■ STATED TASK ■
Stop after the line containing "SC.cycles.caustics_refractive = False": print each line exactly from the first line of the listing up to that point.

■ SOURCE EXCERPT ■

- - -

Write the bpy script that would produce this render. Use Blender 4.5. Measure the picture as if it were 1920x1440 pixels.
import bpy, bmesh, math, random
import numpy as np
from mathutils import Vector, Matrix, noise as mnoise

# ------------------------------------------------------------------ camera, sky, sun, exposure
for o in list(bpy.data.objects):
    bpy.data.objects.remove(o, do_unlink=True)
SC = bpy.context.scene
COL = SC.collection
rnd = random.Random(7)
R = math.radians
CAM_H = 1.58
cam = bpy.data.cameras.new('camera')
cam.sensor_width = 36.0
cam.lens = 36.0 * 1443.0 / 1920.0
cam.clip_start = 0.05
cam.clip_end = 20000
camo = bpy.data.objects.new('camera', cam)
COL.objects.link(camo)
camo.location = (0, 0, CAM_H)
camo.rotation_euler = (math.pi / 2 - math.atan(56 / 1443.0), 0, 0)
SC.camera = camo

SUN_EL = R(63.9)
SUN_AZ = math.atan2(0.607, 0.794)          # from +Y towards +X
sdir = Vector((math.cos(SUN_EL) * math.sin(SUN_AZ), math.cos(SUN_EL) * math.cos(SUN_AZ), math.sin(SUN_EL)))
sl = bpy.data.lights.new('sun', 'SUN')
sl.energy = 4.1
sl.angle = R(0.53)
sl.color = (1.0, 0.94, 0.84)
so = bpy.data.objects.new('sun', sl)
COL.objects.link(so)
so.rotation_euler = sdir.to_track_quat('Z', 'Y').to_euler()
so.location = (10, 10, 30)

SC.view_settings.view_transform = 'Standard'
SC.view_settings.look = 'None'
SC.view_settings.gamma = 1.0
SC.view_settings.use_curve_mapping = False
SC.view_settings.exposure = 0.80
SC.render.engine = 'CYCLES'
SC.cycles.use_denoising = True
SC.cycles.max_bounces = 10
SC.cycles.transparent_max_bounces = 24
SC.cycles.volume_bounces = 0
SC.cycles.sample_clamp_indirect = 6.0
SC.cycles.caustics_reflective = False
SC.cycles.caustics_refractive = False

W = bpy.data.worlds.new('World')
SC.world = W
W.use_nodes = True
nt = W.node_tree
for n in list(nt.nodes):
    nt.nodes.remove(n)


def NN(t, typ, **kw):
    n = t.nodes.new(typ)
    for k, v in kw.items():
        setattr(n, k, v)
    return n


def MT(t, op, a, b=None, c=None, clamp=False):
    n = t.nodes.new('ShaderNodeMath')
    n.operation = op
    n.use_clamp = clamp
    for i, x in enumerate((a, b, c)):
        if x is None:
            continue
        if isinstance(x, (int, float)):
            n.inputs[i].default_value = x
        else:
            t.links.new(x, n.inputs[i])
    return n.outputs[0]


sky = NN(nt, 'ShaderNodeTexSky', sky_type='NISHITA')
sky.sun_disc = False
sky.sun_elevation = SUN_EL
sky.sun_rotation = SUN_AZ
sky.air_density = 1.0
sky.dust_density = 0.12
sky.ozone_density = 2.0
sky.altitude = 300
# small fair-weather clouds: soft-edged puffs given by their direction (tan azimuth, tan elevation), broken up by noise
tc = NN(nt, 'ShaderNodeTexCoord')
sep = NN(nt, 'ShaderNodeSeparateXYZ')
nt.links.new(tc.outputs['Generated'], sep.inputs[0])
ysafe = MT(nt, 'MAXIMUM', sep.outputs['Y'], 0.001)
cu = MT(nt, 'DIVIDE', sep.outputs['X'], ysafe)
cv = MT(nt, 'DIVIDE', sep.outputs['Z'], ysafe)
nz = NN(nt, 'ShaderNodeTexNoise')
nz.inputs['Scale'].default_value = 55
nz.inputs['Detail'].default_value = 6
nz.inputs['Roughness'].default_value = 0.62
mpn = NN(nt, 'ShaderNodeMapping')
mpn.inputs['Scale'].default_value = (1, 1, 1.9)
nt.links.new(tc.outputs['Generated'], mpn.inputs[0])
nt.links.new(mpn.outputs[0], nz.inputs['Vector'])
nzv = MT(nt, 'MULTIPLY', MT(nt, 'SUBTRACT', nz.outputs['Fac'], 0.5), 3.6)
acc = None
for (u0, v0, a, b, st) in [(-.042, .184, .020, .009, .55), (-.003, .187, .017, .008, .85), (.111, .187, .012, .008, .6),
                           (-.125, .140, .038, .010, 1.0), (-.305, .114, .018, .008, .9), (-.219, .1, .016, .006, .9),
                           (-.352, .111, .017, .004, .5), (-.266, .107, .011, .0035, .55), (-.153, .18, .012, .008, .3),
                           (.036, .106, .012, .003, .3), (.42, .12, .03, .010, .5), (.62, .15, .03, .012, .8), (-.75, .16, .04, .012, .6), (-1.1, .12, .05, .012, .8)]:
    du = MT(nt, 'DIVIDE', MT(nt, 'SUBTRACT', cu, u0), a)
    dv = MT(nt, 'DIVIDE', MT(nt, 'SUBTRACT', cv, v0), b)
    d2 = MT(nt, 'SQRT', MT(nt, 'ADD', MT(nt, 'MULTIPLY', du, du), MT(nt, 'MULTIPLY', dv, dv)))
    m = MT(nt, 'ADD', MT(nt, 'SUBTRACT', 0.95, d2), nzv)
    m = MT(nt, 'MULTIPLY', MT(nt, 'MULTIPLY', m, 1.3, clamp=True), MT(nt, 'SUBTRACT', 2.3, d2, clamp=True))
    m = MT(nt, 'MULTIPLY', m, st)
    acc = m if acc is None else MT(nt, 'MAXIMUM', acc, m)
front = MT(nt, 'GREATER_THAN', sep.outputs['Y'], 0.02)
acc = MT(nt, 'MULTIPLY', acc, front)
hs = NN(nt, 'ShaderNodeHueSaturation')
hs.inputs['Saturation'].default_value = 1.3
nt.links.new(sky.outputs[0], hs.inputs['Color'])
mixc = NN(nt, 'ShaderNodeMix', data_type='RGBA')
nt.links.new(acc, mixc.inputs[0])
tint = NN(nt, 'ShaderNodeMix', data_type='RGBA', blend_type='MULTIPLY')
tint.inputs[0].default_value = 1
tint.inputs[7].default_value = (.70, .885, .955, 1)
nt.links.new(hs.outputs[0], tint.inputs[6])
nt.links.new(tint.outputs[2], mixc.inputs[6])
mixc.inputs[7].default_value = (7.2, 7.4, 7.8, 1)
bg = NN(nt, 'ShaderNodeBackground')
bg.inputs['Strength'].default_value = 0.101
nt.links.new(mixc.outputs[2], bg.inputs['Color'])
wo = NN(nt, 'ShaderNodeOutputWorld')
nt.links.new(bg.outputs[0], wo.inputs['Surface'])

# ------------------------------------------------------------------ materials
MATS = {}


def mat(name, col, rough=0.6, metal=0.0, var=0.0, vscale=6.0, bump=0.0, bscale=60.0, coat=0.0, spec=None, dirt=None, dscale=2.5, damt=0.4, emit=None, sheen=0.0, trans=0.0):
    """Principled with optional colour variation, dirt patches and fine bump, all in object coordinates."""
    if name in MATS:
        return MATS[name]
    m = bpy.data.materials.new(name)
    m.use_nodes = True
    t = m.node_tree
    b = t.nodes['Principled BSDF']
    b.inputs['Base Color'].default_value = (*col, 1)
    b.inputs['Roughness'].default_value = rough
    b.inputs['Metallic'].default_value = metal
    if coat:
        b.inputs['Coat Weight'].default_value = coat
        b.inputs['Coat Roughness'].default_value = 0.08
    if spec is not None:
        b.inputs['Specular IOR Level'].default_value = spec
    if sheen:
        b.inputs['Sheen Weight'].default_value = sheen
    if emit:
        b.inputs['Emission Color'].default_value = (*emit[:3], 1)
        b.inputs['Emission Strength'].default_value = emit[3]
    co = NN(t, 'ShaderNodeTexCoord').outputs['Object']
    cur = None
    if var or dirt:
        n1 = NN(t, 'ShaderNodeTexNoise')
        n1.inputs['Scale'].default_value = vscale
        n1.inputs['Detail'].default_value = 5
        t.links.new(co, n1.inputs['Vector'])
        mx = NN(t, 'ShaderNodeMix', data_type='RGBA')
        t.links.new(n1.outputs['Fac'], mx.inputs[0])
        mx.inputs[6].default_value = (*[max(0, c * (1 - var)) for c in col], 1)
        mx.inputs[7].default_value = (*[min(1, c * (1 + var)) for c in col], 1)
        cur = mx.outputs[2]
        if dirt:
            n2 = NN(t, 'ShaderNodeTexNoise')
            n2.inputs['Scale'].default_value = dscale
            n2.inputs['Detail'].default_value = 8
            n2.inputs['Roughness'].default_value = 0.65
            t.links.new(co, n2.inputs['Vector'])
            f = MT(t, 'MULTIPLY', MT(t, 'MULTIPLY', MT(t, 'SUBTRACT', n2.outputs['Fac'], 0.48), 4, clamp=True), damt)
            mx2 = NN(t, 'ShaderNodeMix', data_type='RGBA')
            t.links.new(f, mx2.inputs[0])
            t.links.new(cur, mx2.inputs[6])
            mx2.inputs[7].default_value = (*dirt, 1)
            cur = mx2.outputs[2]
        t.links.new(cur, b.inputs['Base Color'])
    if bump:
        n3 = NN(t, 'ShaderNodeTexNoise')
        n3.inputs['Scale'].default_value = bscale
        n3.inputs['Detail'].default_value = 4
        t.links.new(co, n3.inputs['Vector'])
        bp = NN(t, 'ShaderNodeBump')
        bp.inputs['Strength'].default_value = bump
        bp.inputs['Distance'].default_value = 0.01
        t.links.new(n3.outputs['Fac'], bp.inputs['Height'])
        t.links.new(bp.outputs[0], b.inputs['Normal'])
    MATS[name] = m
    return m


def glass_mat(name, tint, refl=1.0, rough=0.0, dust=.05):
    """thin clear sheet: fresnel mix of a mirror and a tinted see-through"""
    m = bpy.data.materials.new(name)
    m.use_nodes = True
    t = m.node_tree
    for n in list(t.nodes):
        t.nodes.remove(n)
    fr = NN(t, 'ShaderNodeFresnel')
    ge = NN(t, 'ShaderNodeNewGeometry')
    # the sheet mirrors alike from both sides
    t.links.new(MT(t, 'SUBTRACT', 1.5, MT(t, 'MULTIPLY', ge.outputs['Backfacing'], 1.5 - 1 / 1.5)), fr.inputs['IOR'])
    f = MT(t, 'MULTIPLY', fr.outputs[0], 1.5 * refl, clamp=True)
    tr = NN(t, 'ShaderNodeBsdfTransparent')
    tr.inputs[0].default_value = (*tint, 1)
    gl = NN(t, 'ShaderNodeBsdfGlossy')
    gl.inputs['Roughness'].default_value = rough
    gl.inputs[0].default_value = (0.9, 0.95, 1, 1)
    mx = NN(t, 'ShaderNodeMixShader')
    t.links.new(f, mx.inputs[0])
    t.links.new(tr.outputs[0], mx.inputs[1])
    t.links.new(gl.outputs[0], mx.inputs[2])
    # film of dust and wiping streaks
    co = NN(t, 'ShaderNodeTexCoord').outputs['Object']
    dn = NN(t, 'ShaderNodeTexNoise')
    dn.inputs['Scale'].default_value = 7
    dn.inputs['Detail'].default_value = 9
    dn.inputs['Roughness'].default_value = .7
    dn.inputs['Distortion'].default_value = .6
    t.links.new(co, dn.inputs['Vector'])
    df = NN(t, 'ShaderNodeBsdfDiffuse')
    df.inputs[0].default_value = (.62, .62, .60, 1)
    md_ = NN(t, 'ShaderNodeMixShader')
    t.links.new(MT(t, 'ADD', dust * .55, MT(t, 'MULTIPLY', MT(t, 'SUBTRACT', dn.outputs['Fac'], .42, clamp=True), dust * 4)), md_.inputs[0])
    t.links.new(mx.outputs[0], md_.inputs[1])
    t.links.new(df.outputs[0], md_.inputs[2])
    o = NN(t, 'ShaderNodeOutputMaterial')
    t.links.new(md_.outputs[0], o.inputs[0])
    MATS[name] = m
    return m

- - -

■ WRITTEN REPLY ■
Write the bpy script that would produce this render. Use Blender 4.5. Measure the picture as if it were 1920x1440 pixels.
import bpy, bmesh, math, random
import numpy as np
from mathutils import Vector, Matrix, noise as mnoise

# ------------------------------------------------------------------ camera, sky, sun, exposure
for o in list(bpy.data.objects):
    bpy.data.objects.remove(o, do_unlink=True)
SC = bpy.context.scene
COL = SC.collection
rnd = random.Random(7)
R = math.radians
CAM_H = 1.58
cam = bpy.data.cameras.new('camera')
cam.sensor_width = 36.0
cam.lens = 36.0 * 1443.0 / 1920.0
cam.clip_start = 0.05
cam.clip_end = 20000
camo = bpy.data.objects.new('camera', cam)
COL.objects.link(camo)
camo.location = (0, 0, CAM_H)
camo.rotation_euler = (math.pi / 2 - math.atan(56 / 1443.0), 0, 0)
SC.camera = camo

SUN_EL = R(63.9)
SUN_AZ = math.atan2(0.607, 0.794)          # from +Y towards +X
sdir = Vector((math.cos(SUN_EL) * math.sin(SUN_AZ), math.cos(SUN_EL) * math.cos(SUN_AZ), math.sin(SUN_EL)))
sl = bpy.data.lights.new('sun', 'SUN')
sl.energy = 4.1
sl.angle = R(0.53)
sl.color = (1.0, 0.94, 0.84)
so = bpy.data.objects.new('sun', sl)
COL.objects.link(so)
so.rotation_euler = sdir.to_track_quat('Z', 'Y').to_euler()
so.location = (10, 10, 30)

SC.view_settings.view_transform = 'Standard'
SC.view_settings.look = 'None'
SC.view_settings.gamma = 1.0
SC.view_settings.use_curve_mapping = False
SC.view_settings.exposure = 0.80
SC.render.engine = 'CYCLES'
SC.cycles.use_denoising = True
SC.cycles.max_bounces = 10
SC.cycles.transparent_max_bounces = 24
SC.cycles.volume_bounces = 0
SC.cycles.sample_clamp_indirect = 6.0
SC.cycles.caustics_reflective = False
SC.cycles.caustics_refractive = False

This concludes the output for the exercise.